Among the resolution’s key points:

  • Arlington County’s data on our existing tree canopy are obsolete
  • The county also lacks analytical capabilities that comparable neighboring jurisdictions possess
  • The analytical capabilities Arlington lacks are nationally recognized as requirements for effective planning for green and stormwater infrastructure
  • Arlington County should prepare an updated, comprehensive tree canopy and natural resources study
  • The updated study should be used as a resource for future stormwater planning and other county programs and can be completed in two to three months at a low cost

Strong commission support

Arlington’s Forestry and Natural Resources Commission (FNRC) strongly supports the strategic importance of performing a new Arlington mature tree canopy study.

In a June 2021 letter to the County Board, the FNRC persuasively explained why a new tree canopy survey is necessary to implement new policies to redress social inequities. Historically disadvantaged communities tend to be those with fewer trees and green spaces — and thus fewer benefits (lowered air pollution, improved health).

FNRC underscored the need to pinpoint those areas of the county with the greatest tree deficits, along with those with the greatest tree losses, in order to improve the county’s natural environment for all. Some neighborhoods have seen their tree canopy coverage drop by double-digit percentages — up to 20%.

FNRC stressed the urgency of measuring precisely the current extent of Arlington’s urban forest, pinpointing those areas and neighborhoods that are suffering from a lack of trees or from accelerating losses.

Conclusion

We should insist that our county government apply the principles of Inventory Accuracy 101. Without an accurate tree canopy inventory, we cannot hold the county government accountable for critically important environmental decisions.

As a recent essay about Nashville, Tennesse put it: “we need trees, and trees need us.” Nashville has recognized trees as part of its “civic infrastructure.”
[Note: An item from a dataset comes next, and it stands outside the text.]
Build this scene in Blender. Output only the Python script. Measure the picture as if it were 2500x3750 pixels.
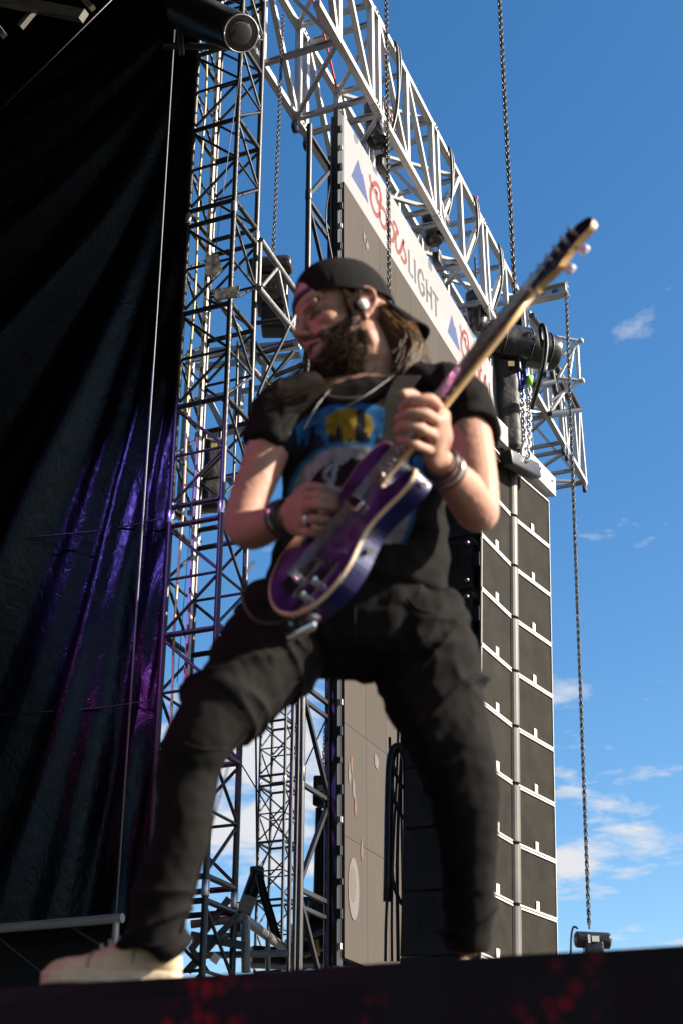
import bpy, bmesh, math, random
import numpy as np
from mathutils import Vector, Matrix, Quaternion, noise as mnoise
from mathutils.bvhtree import BVHTree
random.seed(7); rng = np.random.default_rng(7)
scene = bpy.context.scene
for o in list(bpy.data.objects): bpy.data.objects.remove(o)
R = math.radians
# ------------------------------------------------------------------ camera
PITCH, HEAD, CAMZ = R(26.5), R(22.4), 1.5
cam = bpy.data.cameras.new('camera'); camo = bpy.data.objects.new('camera', cam)
scene.collection.objects.link(camo); scene.camera = camo
cam.sensor_fit = 'VERTICAL'; cam.sensor_height = 36.0; cam.sensor_width = 24.0; cam.lens = 50.0
cam.clip_start = 0.05; cam.clip_end = 5000
camo.location = (0, 0, CAMZ); camo.rotation_euler = (R(90) + PITCH, 0, HEAD)
cam.dof.use_dof = True; cam.dof.focus_distance = 14.0; cam.dof.aperture_fstop = 4.8
# ------------------------------------------------------------------ sky and sun
SUN_AZ, SUN_EL = R(74.0), R(30.0)          # azimuth from +Y towards +X
S = Vector((math.sin(SUN_AZ)*math.cos(SUN_EL), math.cos(SUN_AZ)*math.cos(SUN_EL), math.sin(SUN_EL)))
world = bpy.data.worlds.new('World'); scene.world = world; world.use_nodes = True
wt = world.node_tree; wt.nodes.clear()
def wn(t, **k):
    n = wt.nodes.new(t)
    for a, b in k.items(): setattr(n, a, b)
    return n
sky = wn('ShaderNodeTexSky', sky_type='NISHITA', sun_disc=False, sun_elevation=SUN_EL, sun_rotation=SUN_AZ)
sky.altitude = 300; sky.air_density = 1.0; sky.dust_density = 0.8; sky.ozone_density = 1.3
hs = wn('ShaderNodeHueSaturation'); hs.inputs['Saturation'].default_value = 1.35
wt.links.new(sky.outputs[0], hs.inputs['Color'])
bg = wn('ShaderNodeBackground'); bg.inputs[1].default_value = 0.07
wt.links.new(hs.outputs[0], bg.inputs[0])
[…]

We can and should base final environmental policy implementation on the results of a new mature tree canopy survey so we accurately can answer such questions as:

  • What percentage of Arlington’s existing tree canopy is on public land (especially parks and schools) where the county has maximum flexibility to act immediately?
  • Where exactly have we lost mature trees on private land due to development?
  • Given the current rate of tree canopy loss due to development on private land, and the current minimal requirements for replanting, what will Arlington’s mature tree canopy look like in 20 years with and without the implementation of major policy changes?
  • If mature tree canopy losses on private land demonstrate severe impacts, for what specific remedies should the county advocate at the state level?
  • What will the larger Arlington impacts be in 5, 10 years for air quality, heat islands, climate change and human health?

Peter Rousselot previously served as Chair of the Fiscal Affairs Advisory Commission (FAAC) to the Arlington County Board and as Co-Chair of the Advisory Council on Instruction (ACI) to the Arlington School Board. He is also a former Chair of the Arlington County Democratic Committee (ACDC) and a former member of the Central Committee of the Democratic Party of Virginia (DPVA). He currently serves as a board member of the Together Virginia PAC-a political action committee dedicated to identifying, helping and advising Democratic candidates in rural Virginia.